It is apparent that, if preferred, the scale, instead of being in inches, divided suitably, may, for each type of girder, be amplified to the proper degree, so that the amount of the deflection may be read off at once.

This method of dealing with deflections is quite independent of the character of the bearings, and is applicable to girders at any height above ground or over water; but its use would hardly be practicable for very small beams, or those in an awkward position, or near which it would be impossible to remain with a running load upon the bridge.

There is a possible source of error in the use of the instrument, most likely to occur with triangulated girders, with which, if the instrument is placed at the top of an end post, the reading observed may be the joint effect of deflection and of local flexure of the members meeting near the telescope. This may be tested, and, if necessary, allowed for, by first sighting upon a scale at the next apex, and observing the effect of the moving load. Again, as girders sometimes cant towards the running load, if the instrument is placed on one edge of a girder, and the cantings of the two ends are dissimilar, a false reading will result, which may be amended by ascertaining the amount of cant at each end, and correcting for the effect of the difference between the cants upon the observation. Only in exceptional cases is it likely that either of these considerations would need attention.

The author has secured with this instrument very promising results, notwithstanding that under a running load there is a slight haziness of the scale as seen through the telescope, due to “dither,” largely the result of imperfections which may be remedied.
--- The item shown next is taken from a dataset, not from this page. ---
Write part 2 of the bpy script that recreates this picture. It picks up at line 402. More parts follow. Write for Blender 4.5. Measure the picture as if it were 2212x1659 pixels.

Deflections may sometimes be conveniently taken, by a quick-eyed observer, with a good surveyor’s level and a specially-divided staff held at the centre of the girder. The divisions preferred by the author for this purpose are ¹⁄₁₀ inch, plainly marked, which may be seen at 50 feet distance with sufficient clearness to make possible readings by estimation between the divisions to, say, ¹⁄₅₀ inch. But it is clearly desirable not to rely upon a single observation only, where all the evidence is gone so soon as the sight has been taken.

In rail-bearers, or other short girders, it may not be practicable to adopt such methods, either on account of an inability to find a suitable place for the instrument, or to read with any telescope with sufficient promptitude as the load passes rapidly over. The use of rods may also be out of the question, as the errors attending their manipulation may be serious where but a small movement has to be noted, this being complicated in some instances by the bearings being insecure, and working to an extent which obscures the measurement sought. In such cases it is preferable to use a stiff slat lying along the girder, which bears, through short blocks over the girder bearings, upon the flanges; the deflection is then read by direct measurement of the girder’s depression at the centre, relative to the slat.

The author is, unfortunately, not able to give any precise information on the effect of running-load as against a load that is stationary in connection with girder deflections. It is by no means easy in ordinary work upon a railway to secure facilities for making such comparative tests. It may, however, be confidently stated, as a result of such observations as he has made, that the deflection due to a load coming rapidly upon a bridge is, as to the main girders of, say, a 50 feet span, but little greater than that due to the same load stationary; it may be, perhaps, 5 to 10 per cent. more.

It is evident that to determine the precise difference where the quantity to be measured is so small needs apparatus of a more delicate character than that in common use, and the control of an engine, or engines, for the purpose of making the special tests, conditions which on a busy line can only be secured by special arrangements previously made.